# [Problem details]
Transcribe the lines from the start of the data below through the line with "SC.camera = cam", word for word and nothing more.

** START **

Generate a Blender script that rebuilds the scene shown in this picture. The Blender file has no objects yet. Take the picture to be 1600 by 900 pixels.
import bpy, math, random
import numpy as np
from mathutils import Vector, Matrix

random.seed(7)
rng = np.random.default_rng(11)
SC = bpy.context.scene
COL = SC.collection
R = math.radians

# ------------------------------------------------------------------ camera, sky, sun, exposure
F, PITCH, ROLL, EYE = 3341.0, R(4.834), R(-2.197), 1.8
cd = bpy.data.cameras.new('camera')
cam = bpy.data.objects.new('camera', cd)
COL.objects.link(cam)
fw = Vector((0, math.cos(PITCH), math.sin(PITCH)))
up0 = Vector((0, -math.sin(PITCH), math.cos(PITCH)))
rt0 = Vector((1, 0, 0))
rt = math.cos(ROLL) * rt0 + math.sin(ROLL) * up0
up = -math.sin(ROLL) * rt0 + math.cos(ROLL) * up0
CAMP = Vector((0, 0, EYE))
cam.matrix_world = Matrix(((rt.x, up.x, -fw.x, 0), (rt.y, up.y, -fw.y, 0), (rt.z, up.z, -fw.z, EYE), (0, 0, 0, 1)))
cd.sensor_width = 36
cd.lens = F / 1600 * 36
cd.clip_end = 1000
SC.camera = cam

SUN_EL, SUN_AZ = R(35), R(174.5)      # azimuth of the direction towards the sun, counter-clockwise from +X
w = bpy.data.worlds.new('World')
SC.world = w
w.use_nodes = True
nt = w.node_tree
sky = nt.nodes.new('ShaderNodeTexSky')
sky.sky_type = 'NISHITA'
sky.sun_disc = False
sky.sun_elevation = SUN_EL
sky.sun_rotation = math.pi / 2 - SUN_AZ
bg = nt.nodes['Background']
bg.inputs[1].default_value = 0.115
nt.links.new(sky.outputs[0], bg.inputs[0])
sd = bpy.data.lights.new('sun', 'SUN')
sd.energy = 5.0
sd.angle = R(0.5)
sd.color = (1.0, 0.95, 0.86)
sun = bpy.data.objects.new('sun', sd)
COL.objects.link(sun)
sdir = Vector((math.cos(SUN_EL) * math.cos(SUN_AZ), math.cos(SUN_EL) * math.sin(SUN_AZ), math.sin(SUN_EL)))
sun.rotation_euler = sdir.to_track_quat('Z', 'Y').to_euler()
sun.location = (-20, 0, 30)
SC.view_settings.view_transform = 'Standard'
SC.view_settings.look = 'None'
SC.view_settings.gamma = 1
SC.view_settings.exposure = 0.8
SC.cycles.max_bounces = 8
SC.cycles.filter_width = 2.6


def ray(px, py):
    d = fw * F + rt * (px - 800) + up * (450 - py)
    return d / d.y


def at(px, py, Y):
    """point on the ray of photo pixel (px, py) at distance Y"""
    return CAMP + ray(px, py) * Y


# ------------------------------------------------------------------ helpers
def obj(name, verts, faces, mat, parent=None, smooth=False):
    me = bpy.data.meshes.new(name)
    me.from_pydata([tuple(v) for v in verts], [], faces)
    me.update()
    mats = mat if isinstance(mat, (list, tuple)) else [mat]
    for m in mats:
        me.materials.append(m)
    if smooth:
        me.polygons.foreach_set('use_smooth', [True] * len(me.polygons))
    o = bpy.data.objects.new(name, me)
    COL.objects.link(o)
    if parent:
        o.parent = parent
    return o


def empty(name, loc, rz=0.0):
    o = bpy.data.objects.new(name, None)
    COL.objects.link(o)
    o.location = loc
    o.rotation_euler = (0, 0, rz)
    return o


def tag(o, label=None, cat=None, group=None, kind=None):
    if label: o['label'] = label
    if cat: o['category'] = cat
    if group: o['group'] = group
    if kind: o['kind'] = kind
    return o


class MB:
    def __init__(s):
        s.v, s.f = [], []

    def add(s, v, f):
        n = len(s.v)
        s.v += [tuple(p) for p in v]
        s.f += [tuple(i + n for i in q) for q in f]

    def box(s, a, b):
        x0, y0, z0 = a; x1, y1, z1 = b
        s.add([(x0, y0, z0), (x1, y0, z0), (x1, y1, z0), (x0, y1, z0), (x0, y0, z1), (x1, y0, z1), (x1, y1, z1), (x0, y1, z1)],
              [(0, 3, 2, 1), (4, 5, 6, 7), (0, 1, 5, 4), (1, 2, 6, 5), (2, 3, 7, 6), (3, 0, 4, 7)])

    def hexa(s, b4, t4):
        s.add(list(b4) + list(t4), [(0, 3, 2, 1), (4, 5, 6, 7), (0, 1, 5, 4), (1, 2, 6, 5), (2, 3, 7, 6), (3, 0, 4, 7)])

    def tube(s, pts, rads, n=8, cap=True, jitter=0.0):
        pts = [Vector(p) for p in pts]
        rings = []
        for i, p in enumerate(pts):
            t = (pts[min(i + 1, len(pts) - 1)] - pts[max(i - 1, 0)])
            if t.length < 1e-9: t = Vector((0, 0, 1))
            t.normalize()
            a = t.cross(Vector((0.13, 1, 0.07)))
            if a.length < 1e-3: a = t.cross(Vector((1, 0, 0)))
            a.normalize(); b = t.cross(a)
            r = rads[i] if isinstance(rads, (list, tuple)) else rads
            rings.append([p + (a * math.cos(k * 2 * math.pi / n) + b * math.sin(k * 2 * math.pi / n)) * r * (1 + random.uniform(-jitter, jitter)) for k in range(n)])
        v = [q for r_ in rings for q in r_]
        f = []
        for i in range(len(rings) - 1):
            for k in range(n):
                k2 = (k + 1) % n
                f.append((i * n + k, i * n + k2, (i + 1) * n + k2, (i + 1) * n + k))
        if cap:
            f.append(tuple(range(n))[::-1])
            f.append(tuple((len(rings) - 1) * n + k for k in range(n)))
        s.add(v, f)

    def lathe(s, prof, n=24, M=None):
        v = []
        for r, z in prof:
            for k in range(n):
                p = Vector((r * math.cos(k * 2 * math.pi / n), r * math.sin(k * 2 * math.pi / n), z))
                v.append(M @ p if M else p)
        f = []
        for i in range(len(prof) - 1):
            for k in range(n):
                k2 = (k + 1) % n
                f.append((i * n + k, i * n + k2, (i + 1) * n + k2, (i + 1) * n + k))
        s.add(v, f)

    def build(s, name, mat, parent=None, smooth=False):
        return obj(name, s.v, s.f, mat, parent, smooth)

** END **

# [Solution to the problem]
Generate a Blender script that rebuilds the scene shown in this picture. The Blender file has no objects yet. Take the picture to be 1600 by 900 pixels.
import bpy, math, random
import numpy as np
from mathutils import Vector, Matrix

random.seed(7)
rng = np.random.default_rng(11)
SC = bpy.context.scene
COL = SC.collection
R = math.radians

# ------------------------------------------------------------------ camera, sky, sun, exposure
F, PITCH, ROLL, EYE = 3341.0, R(4.834), R(-2.197), 1.8
cd = bpy.data.cameras.new('camera')
cam = bpy.data.objects.new('camera', cd)
COL.objects.link(cam)
fw = Vector((0, math.cos(PITCH), math.sin(PITCH)))
up0 = Vector((0, -math.sin(PITCH), math.cos(PITCH)))
rt0 = Vector((1, 0, 0))
rt = math.cos(ROLL) * rt0 + math.sin(ROLL) * up0
up = -math.sin(ROLL) * rt0 + math.cos(ROLL) * up0
CAMP = Vector((0, 0, EYE))
cam.matrix_world = Matrix(((rt.x, up.x, -fw.x, 0), (rt.y, up.y, -fw.y, 0), (rt.z, up.z, -fw.z, EYE), (0, 0, 0, 1)))
cd.sensor_width = 36
cd.lens = F / 1600 * 36
cd.clip_end = 1000
SC.camera = cam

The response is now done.